MATERIAL TO PROCESS:
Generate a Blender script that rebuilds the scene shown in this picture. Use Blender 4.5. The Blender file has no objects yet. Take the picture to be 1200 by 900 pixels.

* * *

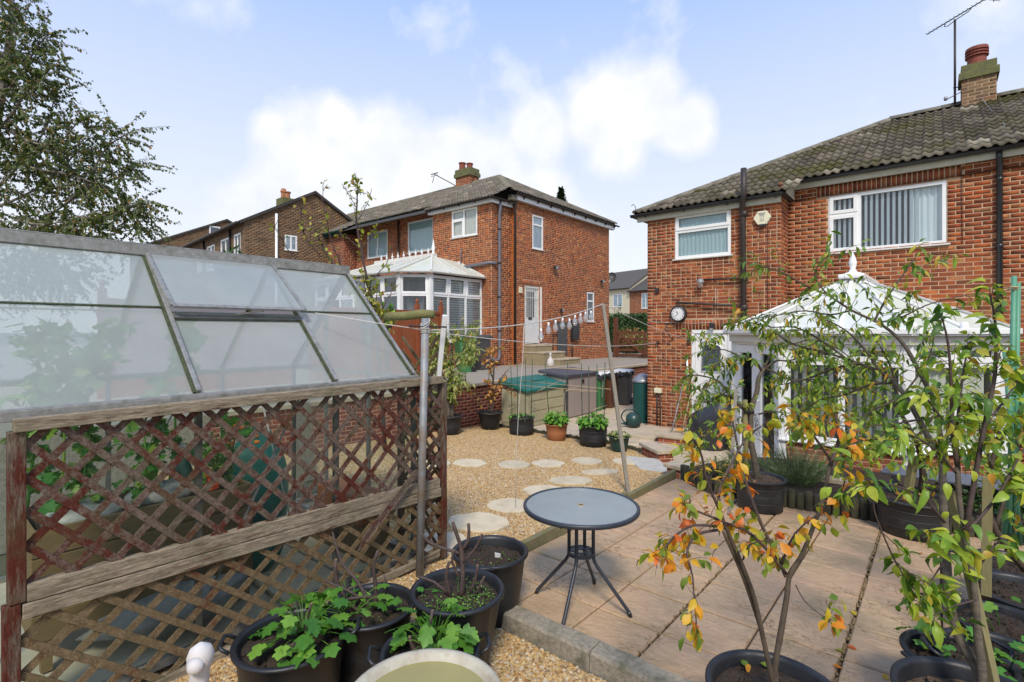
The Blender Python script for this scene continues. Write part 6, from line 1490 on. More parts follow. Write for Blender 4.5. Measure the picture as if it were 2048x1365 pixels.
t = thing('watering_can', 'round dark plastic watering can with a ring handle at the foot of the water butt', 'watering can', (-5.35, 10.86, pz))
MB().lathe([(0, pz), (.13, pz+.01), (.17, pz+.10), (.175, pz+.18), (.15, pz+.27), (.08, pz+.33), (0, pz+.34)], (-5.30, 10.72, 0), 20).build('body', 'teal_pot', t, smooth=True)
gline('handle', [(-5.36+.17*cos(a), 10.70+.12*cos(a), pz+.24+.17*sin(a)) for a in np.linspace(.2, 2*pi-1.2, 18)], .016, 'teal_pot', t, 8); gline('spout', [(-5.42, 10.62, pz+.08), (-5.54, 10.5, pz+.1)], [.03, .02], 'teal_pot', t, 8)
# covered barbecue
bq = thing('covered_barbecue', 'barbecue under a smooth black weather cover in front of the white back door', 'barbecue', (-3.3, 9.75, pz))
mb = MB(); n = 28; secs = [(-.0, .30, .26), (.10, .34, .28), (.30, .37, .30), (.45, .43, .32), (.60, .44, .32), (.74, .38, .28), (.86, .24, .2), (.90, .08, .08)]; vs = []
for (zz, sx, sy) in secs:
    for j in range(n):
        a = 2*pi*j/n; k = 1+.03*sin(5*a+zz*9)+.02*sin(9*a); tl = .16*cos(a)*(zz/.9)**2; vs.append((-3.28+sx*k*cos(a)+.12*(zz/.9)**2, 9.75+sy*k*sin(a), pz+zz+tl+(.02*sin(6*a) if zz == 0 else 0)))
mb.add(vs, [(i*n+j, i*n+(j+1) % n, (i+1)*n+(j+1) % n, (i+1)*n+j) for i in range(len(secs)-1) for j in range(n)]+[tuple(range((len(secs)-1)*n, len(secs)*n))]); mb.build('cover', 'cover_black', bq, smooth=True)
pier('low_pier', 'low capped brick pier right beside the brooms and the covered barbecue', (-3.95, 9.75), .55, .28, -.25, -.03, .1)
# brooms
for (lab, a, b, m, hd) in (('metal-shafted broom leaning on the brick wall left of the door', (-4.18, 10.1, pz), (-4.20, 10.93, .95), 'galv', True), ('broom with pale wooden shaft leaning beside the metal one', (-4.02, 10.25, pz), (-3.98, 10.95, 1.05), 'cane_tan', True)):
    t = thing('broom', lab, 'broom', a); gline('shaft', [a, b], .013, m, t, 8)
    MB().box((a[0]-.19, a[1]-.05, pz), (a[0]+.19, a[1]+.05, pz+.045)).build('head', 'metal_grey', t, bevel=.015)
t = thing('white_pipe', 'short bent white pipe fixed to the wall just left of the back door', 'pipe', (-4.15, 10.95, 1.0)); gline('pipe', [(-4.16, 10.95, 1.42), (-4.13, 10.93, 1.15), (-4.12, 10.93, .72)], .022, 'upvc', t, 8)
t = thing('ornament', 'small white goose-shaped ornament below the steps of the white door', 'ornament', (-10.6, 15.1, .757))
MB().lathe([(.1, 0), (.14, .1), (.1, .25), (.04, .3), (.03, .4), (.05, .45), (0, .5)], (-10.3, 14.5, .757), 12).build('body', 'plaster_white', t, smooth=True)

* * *

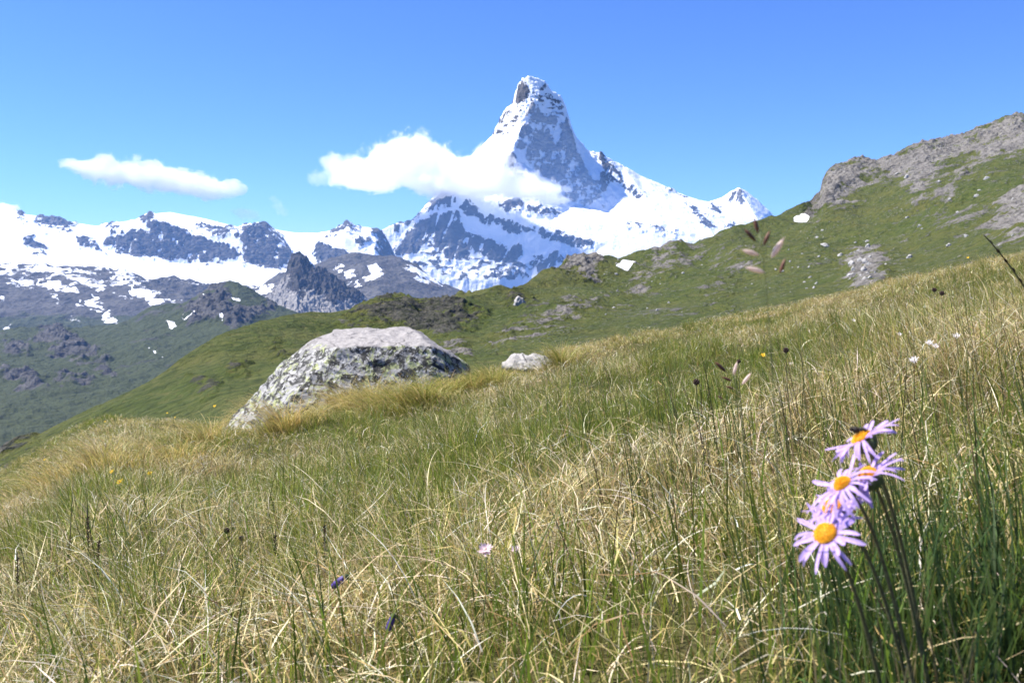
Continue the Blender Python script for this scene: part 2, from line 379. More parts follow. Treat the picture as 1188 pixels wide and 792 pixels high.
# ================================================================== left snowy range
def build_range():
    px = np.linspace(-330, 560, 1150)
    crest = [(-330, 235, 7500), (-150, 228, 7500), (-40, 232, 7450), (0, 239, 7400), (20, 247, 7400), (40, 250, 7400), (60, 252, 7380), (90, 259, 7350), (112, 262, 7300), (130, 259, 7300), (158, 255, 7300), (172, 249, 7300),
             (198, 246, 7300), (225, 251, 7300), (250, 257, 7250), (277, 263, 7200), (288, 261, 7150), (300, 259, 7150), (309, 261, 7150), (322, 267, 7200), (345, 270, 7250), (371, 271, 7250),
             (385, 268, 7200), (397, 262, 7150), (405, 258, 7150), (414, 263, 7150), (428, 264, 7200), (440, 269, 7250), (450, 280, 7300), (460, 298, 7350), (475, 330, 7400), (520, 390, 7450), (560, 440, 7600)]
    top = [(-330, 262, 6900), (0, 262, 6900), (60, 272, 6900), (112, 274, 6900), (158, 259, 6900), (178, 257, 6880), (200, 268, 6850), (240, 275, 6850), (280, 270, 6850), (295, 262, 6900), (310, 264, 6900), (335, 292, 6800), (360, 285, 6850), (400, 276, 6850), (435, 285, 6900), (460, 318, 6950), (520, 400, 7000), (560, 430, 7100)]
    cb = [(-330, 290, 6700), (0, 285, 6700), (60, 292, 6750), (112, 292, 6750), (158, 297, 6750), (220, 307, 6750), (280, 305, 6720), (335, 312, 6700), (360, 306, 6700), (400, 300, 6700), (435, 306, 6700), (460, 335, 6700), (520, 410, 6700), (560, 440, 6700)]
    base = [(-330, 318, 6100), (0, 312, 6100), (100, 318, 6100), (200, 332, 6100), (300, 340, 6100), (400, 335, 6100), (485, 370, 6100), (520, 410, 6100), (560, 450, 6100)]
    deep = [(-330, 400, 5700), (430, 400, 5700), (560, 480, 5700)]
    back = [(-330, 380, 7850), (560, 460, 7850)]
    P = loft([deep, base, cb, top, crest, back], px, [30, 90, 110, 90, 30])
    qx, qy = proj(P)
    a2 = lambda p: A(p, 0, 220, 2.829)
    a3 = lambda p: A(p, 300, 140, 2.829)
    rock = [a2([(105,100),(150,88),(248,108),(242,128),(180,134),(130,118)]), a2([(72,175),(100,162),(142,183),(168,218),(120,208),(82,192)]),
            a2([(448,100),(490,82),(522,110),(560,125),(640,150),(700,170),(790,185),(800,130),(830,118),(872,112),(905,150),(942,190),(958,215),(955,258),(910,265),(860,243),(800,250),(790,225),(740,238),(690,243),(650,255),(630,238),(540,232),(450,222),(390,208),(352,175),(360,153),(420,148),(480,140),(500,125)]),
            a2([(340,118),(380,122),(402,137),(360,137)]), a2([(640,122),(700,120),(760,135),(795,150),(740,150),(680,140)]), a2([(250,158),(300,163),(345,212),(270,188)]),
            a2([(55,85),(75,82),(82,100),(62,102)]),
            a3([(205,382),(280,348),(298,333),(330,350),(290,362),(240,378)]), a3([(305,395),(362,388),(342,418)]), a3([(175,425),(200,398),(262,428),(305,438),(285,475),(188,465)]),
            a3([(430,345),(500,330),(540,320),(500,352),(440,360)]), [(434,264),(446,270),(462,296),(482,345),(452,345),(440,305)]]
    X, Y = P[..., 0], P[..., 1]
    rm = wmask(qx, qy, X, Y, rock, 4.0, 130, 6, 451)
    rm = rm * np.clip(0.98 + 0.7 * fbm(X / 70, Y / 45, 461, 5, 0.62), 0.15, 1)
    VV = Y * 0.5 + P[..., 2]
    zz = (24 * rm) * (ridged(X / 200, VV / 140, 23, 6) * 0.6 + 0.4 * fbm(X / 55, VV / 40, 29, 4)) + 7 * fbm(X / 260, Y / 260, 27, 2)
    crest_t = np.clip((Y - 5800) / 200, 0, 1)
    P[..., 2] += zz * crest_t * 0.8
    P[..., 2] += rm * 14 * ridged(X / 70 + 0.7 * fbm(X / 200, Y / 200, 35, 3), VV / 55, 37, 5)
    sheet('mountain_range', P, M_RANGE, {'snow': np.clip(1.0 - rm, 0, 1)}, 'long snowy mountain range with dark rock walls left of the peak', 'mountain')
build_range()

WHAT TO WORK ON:
Count every line in the listing above that holds "from", then report only the count.

SOLVED PROBLEM:
2